Garry and his team mates will compete during the eight day tournament against the elites of the sport, current World Champions Uzbeckistan and past winners Great Britain included.

'The event will see two international teams from across the world competing for the sport's biggest prize,' said Garry.

'It will be an exciting event, the first time an Irish team has taken part in the amputee world cup.'

He explained that amputee football was founded in the 1970s in America and today has established teams including Ireland in over thirty two countries. The sport was also recently considered for inclusion in the Paralympic Games. Garry added that the rules of the game follow those of standard football but with a few notable exceptions.

'Outfield players must have an amputation at or above the ankle and use crutches, while goalkeepers must be amputated at or above the wrist, and the use of prosthesis's is prohibited.'

The Irish Amputee Football Association (IAFA) have already sent teams to compete internationally in England and Poland and hosted their own six nation tournament in August 2013, which the Dundalk man competed in.

Then earlier this year the IAFA took on the challenge of preparing a squad of elite athletes not just to compete at the Amputee Football World Cup in Mexico but to challenge for the top prize too.

'Since January we've been training hard, meeting once a month at the University of Limerick,' explained Garry who is the only Louth man on the team.

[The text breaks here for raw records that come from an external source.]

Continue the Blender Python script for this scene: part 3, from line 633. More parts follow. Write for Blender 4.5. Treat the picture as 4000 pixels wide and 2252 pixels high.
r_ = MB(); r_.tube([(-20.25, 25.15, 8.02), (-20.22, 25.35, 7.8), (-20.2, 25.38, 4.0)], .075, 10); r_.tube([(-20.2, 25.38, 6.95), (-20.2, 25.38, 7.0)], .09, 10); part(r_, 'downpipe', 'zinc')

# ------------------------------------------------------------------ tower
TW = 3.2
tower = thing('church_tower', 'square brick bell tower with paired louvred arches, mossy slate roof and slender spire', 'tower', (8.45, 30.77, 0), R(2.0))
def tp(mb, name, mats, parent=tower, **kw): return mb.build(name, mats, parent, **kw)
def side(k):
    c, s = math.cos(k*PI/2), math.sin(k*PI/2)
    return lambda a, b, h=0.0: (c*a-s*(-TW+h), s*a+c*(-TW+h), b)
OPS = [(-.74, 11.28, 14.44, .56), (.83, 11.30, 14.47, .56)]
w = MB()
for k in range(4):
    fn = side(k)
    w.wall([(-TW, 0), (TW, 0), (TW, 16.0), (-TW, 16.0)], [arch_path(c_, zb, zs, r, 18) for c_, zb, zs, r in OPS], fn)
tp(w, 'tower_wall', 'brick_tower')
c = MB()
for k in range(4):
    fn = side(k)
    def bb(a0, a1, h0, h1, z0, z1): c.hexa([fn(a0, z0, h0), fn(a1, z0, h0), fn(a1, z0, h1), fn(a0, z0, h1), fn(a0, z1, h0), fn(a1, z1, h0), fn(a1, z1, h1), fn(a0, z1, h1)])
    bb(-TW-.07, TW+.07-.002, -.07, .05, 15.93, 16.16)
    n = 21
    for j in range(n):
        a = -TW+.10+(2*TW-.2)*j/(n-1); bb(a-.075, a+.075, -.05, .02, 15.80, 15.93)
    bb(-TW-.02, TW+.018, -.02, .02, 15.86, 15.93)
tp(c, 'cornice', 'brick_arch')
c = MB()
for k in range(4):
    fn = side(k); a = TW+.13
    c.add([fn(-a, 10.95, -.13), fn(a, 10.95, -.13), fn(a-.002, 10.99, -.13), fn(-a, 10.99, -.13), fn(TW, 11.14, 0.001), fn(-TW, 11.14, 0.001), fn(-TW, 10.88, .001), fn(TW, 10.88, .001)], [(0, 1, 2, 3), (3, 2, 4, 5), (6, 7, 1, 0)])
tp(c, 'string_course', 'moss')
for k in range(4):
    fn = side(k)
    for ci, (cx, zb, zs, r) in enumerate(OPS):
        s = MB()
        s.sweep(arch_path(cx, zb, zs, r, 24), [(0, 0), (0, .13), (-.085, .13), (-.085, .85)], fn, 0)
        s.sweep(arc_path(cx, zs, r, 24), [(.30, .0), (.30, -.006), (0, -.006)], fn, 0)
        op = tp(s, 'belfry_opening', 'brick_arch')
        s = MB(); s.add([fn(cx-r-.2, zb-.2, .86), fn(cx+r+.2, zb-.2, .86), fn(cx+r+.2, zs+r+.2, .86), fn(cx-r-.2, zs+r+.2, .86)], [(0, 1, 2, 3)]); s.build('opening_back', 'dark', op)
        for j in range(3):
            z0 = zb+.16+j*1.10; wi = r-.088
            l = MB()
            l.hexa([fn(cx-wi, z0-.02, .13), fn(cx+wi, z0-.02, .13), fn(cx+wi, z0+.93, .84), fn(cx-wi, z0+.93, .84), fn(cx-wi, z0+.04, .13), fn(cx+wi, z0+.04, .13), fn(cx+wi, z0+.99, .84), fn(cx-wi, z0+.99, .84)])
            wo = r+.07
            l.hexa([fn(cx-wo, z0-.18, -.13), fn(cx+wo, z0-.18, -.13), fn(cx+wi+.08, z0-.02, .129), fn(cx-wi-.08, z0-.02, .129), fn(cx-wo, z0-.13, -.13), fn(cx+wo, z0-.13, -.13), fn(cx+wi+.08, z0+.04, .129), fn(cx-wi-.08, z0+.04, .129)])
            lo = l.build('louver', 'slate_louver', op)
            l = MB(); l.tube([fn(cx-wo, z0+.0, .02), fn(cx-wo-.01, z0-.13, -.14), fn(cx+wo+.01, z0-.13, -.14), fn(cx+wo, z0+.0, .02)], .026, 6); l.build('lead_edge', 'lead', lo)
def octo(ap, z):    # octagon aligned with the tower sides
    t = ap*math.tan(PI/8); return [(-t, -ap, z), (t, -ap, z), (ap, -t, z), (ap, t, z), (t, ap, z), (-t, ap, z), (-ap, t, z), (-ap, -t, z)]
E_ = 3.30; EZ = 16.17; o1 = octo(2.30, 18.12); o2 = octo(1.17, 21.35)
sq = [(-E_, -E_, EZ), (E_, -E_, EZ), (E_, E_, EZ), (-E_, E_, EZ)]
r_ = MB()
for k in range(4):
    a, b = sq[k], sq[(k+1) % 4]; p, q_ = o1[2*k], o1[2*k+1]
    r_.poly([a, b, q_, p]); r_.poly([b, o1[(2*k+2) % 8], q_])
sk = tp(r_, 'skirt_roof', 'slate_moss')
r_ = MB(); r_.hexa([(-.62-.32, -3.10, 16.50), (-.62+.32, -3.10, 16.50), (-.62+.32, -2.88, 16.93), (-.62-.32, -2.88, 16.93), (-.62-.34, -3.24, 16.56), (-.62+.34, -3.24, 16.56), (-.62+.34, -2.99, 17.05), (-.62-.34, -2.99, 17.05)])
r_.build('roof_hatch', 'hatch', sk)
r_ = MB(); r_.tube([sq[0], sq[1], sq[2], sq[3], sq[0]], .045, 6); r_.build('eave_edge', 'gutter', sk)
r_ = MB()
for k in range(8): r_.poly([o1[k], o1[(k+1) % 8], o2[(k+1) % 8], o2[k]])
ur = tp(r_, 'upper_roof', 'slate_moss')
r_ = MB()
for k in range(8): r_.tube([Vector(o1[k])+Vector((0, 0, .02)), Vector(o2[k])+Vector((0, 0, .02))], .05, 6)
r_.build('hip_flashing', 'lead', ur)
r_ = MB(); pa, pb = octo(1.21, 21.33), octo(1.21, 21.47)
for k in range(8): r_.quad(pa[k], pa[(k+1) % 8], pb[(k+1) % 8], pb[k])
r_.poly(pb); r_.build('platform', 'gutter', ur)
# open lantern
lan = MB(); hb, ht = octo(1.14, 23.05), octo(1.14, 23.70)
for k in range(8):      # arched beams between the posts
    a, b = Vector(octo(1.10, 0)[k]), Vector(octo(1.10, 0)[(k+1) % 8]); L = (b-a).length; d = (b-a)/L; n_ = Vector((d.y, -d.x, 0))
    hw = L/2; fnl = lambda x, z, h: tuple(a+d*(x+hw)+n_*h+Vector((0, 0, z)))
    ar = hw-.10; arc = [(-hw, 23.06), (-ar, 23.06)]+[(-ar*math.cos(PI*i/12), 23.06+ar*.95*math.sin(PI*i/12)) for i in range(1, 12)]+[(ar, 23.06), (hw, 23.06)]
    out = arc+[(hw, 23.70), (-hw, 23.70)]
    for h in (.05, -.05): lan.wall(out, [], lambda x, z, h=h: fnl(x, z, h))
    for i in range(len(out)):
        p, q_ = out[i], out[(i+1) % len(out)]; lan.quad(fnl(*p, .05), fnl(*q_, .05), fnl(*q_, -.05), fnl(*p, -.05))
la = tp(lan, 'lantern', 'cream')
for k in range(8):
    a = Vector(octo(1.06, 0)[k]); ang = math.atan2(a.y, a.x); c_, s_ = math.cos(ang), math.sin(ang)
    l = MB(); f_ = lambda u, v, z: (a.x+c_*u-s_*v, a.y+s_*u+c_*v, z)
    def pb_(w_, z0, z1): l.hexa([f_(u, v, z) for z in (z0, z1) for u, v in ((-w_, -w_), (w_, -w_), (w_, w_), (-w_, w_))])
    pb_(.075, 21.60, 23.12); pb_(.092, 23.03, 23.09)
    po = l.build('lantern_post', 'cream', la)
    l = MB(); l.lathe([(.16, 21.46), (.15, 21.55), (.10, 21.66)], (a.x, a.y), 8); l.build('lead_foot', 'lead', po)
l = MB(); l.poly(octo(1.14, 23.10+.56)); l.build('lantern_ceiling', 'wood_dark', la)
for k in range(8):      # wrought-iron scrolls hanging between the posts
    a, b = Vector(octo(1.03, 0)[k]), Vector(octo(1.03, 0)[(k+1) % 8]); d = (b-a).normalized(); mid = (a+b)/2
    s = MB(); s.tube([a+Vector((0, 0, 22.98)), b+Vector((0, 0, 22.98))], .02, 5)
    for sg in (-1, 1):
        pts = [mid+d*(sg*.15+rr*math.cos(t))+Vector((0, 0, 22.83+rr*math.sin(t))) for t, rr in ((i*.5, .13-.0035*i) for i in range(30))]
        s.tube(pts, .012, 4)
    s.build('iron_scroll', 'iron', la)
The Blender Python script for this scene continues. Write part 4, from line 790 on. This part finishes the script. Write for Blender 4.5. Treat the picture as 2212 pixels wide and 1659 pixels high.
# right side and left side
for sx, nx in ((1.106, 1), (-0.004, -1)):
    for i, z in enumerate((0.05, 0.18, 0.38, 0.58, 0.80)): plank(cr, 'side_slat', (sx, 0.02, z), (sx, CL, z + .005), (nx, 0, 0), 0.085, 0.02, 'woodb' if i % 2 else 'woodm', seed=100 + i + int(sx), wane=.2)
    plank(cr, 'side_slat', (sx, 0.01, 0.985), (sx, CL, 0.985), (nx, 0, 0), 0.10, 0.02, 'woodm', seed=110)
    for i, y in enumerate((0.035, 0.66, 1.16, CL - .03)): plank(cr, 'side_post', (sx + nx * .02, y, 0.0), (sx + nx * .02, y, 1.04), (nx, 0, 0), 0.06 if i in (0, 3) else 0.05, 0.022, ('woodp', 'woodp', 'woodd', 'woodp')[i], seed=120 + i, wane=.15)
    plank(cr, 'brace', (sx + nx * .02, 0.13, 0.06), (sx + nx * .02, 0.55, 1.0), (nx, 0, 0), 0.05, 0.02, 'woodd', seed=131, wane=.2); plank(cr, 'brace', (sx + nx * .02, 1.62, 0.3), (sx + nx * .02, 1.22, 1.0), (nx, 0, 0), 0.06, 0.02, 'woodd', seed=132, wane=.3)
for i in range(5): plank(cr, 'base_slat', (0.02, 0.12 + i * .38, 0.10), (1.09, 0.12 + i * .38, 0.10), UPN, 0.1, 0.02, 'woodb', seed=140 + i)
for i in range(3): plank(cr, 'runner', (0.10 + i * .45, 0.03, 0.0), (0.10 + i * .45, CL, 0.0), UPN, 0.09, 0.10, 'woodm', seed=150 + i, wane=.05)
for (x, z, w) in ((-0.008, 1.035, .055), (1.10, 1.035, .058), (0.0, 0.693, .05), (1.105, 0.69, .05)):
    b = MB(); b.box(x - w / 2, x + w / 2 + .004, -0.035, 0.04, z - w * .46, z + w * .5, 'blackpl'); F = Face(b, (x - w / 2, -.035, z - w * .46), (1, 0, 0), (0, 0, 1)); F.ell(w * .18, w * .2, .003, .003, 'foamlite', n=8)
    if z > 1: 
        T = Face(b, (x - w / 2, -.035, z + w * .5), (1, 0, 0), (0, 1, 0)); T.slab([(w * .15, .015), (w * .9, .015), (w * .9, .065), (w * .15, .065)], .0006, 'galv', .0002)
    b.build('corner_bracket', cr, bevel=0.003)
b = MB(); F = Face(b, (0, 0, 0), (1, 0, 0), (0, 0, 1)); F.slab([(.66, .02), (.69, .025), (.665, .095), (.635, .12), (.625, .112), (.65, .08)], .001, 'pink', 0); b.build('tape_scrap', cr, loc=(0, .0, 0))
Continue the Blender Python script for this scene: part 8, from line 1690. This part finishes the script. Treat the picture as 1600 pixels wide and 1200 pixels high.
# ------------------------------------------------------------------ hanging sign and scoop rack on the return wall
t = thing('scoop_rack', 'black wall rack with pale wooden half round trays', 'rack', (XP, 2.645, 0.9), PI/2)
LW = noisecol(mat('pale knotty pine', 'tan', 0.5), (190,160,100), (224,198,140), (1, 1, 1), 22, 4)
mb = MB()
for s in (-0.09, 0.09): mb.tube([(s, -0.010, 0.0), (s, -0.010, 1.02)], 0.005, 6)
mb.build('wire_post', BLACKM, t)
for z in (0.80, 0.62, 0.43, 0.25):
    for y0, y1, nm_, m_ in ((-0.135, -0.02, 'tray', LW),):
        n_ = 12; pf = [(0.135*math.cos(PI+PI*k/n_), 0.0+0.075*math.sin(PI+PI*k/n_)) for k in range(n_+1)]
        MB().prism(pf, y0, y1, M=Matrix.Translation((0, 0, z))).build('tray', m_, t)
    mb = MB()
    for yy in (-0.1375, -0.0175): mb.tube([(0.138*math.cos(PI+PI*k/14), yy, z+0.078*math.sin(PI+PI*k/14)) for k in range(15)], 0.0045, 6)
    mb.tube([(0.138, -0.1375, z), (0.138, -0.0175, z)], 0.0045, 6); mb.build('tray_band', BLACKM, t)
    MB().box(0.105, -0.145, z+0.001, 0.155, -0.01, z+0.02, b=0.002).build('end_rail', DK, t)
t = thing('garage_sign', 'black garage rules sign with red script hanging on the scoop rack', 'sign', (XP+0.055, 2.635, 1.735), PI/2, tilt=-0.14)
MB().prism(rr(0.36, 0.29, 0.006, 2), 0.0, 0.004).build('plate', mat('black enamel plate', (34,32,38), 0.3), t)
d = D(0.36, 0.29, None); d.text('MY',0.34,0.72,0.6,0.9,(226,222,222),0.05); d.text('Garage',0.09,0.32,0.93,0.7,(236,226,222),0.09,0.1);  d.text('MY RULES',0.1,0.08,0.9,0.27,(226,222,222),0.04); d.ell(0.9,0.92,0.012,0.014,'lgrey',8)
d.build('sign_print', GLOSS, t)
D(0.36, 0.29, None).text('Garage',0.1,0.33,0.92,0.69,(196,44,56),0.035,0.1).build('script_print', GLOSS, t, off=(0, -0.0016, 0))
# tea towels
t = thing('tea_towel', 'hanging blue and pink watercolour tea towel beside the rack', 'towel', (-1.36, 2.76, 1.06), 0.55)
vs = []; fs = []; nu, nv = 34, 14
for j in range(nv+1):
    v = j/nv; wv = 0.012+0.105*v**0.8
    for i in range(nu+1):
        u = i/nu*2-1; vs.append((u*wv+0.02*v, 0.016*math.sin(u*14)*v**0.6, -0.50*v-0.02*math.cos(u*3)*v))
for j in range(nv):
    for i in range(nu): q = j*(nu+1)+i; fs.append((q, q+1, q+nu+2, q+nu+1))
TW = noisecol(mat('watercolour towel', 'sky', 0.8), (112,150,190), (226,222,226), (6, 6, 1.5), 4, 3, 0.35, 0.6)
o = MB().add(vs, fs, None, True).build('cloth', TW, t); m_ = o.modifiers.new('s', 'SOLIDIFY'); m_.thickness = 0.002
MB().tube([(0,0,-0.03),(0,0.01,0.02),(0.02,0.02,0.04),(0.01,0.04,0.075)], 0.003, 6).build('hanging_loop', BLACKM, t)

These weekend training camps have been part funded by the FAI and have seen squad members from across the country assemble to train at the state of the art facilities at UL.

'Professional high performance coach Alan Heary joined the IAFA's coaching staff in 2013 and designed a tailor-made training programme for us,' said Garry.

Through hard work and determination he and his team mates have been lauded for showing exceptional improvements in their speed, agility, stamina and strength.

The IAFA's squad of 16 will travel to Mexico on November 27th, and Garry and his team mates will be awarded with international caps by the FAI for representing their country abroad. 'In Mexico the IAFA will also be launching a bid to host the next World Cup at the University of Limerick,' added Garry.